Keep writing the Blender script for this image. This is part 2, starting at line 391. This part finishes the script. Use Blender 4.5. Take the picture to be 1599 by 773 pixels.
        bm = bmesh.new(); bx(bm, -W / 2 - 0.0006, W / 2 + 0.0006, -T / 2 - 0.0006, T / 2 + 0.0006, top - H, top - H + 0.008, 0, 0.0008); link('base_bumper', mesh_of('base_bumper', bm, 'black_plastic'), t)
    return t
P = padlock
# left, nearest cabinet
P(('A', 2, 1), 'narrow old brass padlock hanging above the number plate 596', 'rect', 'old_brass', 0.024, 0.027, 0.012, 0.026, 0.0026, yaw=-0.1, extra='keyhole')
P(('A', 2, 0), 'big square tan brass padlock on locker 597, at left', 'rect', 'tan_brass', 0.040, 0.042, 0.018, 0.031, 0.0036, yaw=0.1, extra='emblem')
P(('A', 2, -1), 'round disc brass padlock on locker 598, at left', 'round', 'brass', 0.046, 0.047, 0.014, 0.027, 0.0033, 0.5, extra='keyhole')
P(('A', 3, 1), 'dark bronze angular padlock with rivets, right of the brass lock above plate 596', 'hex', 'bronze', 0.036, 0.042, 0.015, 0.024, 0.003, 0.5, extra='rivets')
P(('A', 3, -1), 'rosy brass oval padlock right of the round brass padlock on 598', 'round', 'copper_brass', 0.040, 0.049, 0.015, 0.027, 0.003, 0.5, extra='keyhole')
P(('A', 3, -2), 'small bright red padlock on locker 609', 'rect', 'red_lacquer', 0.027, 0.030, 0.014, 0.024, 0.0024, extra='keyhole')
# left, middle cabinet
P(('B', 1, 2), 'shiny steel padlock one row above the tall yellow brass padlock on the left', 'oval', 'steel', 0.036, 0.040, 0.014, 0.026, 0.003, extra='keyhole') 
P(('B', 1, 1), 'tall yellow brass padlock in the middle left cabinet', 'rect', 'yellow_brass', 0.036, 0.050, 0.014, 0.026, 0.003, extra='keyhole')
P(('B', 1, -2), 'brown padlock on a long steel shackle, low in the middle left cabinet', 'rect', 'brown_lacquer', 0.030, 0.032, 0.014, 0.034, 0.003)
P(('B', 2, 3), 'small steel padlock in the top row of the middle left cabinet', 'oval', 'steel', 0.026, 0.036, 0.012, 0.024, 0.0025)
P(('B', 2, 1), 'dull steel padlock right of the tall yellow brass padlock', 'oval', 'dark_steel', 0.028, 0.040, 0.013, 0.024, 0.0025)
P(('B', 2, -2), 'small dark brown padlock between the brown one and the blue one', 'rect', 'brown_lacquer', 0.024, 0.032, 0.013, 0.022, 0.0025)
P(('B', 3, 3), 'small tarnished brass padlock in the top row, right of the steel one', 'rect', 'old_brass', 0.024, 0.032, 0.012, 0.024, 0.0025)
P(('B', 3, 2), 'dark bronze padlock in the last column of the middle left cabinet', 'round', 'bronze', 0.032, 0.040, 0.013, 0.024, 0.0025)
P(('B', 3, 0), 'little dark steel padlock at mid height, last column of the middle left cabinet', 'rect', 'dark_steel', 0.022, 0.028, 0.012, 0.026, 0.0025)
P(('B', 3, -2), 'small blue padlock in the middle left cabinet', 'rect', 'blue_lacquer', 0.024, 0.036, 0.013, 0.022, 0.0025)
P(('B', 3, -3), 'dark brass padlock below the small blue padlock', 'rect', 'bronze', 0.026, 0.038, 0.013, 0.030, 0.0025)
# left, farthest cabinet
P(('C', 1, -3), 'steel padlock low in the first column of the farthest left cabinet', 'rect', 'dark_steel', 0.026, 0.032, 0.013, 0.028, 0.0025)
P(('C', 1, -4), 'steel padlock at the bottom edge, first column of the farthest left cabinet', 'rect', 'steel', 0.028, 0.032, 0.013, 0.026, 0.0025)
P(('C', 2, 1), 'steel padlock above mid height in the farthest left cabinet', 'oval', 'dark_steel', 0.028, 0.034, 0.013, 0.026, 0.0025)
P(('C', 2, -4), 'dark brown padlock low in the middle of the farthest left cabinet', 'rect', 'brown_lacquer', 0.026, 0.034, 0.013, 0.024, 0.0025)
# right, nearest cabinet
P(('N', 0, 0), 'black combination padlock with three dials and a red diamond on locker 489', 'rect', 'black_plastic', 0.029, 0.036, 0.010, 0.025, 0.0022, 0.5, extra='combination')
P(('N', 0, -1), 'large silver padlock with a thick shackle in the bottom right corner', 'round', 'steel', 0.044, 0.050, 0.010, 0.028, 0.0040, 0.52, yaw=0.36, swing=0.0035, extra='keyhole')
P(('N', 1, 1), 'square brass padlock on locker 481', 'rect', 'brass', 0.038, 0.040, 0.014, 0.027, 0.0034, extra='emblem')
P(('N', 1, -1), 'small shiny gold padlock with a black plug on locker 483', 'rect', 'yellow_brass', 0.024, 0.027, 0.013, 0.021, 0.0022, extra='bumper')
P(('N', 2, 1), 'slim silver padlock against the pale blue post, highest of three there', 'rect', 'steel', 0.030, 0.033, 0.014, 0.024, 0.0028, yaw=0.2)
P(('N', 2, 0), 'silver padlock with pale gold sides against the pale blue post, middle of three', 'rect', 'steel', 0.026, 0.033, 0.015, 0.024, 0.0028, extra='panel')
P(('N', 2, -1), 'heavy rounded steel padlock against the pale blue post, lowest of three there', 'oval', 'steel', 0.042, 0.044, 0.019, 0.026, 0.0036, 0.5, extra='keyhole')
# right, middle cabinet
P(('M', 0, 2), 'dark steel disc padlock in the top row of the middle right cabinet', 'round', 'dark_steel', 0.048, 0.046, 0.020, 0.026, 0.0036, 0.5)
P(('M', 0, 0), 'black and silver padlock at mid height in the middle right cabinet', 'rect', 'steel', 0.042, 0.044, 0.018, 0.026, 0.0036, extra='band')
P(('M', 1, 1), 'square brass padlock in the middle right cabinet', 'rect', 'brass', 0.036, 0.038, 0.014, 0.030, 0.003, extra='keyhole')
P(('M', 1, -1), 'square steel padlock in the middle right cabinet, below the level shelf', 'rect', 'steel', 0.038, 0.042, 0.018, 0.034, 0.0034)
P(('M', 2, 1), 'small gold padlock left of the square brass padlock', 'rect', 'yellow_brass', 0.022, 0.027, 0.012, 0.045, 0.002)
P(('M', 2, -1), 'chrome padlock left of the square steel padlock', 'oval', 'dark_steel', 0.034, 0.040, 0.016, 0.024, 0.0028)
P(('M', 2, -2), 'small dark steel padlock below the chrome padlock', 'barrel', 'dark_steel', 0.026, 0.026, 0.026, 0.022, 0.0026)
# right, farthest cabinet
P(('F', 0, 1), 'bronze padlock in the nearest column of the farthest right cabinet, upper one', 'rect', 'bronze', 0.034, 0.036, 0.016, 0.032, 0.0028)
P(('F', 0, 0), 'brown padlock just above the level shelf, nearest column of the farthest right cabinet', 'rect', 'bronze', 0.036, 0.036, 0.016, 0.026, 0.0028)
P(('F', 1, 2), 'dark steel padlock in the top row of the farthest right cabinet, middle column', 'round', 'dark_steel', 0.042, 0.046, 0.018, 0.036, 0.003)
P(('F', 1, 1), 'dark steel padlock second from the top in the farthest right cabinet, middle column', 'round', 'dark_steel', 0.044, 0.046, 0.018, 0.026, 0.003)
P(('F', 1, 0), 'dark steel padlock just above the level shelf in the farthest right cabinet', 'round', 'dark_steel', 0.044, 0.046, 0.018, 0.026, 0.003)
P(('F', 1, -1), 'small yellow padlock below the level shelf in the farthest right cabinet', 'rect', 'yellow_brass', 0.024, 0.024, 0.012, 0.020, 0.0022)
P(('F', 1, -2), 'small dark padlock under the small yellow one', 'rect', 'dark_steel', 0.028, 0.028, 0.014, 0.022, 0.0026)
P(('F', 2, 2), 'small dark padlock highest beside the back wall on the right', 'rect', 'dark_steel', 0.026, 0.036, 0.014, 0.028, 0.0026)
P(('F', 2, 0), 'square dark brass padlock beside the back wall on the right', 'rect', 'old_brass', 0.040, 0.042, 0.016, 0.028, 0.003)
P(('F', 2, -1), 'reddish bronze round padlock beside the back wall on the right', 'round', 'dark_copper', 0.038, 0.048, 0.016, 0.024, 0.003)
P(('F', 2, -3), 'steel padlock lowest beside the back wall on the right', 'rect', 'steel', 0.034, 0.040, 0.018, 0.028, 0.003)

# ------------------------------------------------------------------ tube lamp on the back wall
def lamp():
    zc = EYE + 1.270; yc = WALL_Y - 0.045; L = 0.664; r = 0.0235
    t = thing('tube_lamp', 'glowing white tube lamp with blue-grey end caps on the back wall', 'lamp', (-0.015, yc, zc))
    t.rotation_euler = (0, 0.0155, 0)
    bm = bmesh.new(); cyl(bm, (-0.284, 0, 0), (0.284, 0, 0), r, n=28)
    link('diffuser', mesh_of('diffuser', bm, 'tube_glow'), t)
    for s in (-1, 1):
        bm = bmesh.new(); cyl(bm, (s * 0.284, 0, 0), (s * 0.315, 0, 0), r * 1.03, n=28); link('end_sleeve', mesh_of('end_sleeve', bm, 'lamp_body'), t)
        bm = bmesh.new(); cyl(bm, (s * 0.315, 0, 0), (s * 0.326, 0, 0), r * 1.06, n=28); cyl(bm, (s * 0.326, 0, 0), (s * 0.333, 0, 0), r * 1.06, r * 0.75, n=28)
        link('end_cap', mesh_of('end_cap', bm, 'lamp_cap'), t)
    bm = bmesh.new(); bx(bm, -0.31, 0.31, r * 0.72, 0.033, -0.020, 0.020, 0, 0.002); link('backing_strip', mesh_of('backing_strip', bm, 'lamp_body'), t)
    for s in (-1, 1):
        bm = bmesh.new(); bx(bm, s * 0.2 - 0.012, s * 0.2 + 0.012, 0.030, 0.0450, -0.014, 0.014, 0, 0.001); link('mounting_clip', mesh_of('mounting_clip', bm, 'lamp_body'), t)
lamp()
......
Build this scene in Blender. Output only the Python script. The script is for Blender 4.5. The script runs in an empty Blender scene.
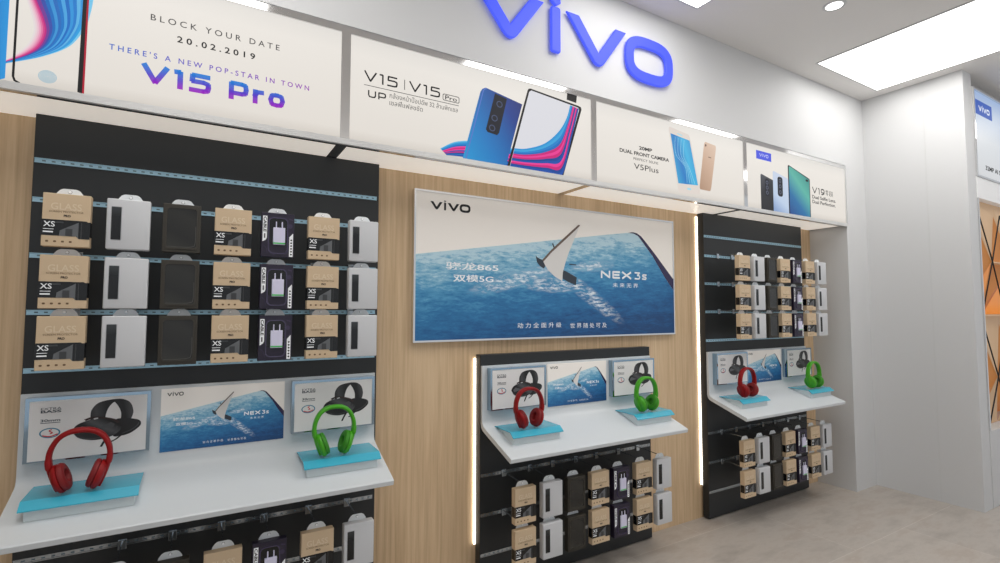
......
Exercise details:
Work out how many lines above have the string "script" in them, and give only the number.

Solution:
2